_WHAT YOU ARE ASKED TO DO:_ Which lines below hold the word "scene"? Copy all of them.
## Begin SOURCE DATA
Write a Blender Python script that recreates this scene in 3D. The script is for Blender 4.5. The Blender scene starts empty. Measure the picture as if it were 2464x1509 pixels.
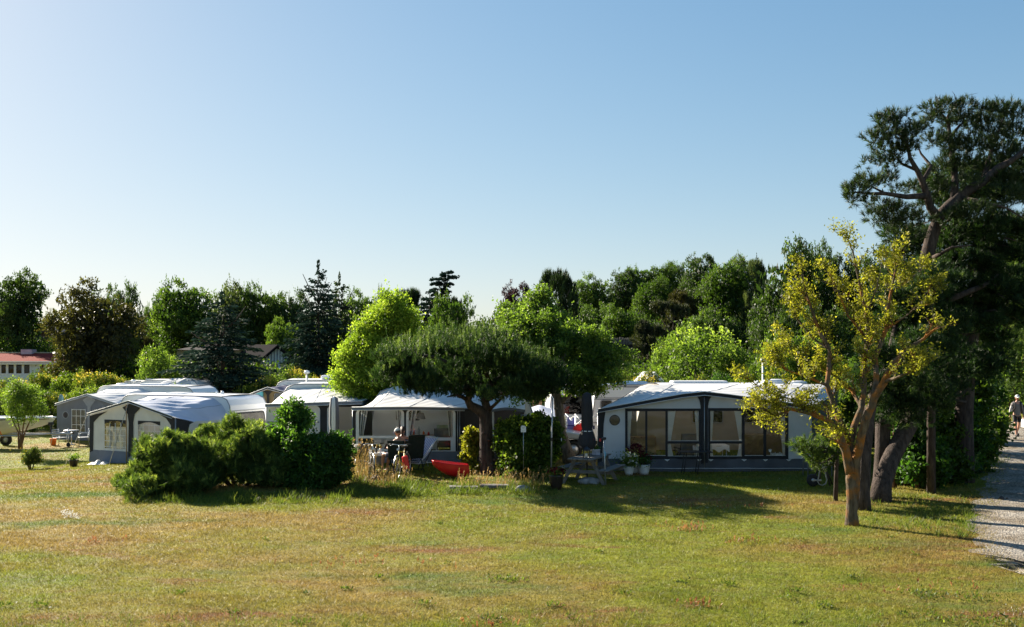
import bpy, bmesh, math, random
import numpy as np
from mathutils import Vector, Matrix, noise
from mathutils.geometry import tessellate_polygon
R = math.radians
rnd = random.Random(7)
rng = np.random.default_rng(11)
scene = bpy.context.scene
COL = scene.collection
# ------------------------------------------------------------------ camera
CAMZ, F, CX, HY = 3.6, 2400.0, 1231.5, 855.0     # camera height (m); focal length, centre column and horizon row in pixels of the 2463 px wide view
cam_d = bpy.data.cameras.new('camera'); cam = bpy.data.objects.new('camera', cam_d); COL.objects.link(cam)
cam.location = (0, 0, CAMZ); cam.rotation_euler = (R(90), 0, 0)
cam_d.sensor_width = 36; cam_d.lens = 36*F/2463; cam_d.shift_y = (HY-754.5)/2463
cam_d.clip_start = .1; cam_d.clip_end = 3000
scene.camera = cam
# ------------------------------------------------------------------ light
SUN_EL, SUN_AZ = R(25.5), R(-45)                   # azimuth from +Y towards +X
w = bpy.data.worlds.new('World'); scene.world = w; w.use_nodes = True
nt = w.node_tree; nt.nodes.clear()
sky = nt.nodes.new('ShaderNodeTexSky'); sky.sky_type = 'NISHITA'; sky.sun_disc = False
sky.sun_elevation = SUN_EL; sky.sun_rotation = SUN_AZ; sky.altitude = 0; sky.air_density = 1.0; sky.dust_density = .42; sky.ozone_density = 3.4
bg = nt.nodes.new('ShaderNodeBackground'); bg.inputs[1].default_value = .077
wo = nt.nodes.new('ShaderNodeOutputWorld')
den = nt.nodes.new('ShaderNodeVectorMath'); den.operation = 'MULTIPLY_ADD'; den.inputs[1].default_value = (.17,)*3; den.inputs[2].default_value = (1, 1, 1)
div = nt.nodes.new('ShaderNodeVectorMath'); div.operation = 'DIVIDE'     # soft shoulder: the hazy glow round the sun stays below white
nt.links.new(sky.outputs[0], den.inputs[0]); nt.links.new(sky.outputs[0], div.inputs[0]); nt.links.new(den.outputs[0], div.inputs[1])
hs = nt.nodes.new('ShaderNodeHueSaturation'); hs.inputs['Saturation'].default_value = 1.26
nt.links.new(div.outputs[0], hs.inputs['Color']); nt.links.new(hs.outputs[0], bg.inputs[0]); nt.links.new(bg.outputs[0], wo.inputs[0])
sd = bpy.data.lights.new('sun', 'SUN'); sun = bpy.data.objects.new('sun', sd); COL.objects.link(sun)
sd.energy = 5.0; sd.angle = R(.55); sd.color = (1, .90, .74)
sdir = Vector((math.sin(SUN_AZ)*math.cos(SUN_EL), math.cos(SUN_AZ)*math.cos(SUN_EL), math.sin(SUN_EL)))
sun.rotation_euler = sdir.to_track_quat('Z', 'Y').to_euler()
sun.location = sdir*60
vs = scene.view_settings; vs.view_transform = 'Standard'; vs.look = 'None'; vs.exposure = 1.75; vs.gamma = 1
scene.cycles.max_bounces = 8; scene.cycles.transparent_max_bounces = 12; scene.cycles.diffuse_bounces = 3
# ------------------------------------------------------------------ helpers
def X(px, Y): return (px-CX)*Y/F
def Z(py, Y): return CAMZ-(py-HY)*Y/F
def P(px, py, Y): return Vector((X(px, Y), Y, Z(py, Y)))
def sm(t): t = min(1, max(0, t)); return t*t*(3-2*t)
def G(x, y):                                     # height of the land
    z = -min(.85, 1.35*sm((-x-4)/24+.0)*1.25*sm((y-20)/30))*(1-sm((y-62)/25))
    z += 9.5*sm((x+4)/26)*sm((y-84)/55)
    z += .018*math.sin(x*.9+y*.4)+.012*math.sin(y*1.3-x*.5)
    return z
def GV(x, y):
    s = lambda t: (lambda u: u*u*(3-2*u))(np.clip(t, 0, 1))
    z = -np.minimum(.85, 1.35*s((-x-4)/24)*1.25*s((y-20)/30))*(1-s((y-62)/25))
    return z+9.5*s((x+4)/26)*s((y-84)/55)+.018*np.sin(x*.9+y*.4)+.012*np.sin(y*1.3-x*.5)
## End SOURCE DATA
_FULL ANSWER:_
Write a Blender Python script that recreates this scene in 3D. The script is for Blender 4.5. The Blender scene starts empty. Measure the picture as if it were 2464x1509 pixels.
scene = bpy.context.scene
COL = scene.collection
scene.camera = cam
w = bpy.data.worlds.new('World'); scene.world = w; w.use_nodes = True
vs = scene.view_settings; vs.view_transform = 'Standard'; vs.look = 'None'; vs.exposure = 1.75; vs.gamma = 1
scene.cycles.max_bounces = 8; scene.cycles.transparent_max_bounces = 12; scene.cycles.diffuse_bounces = 3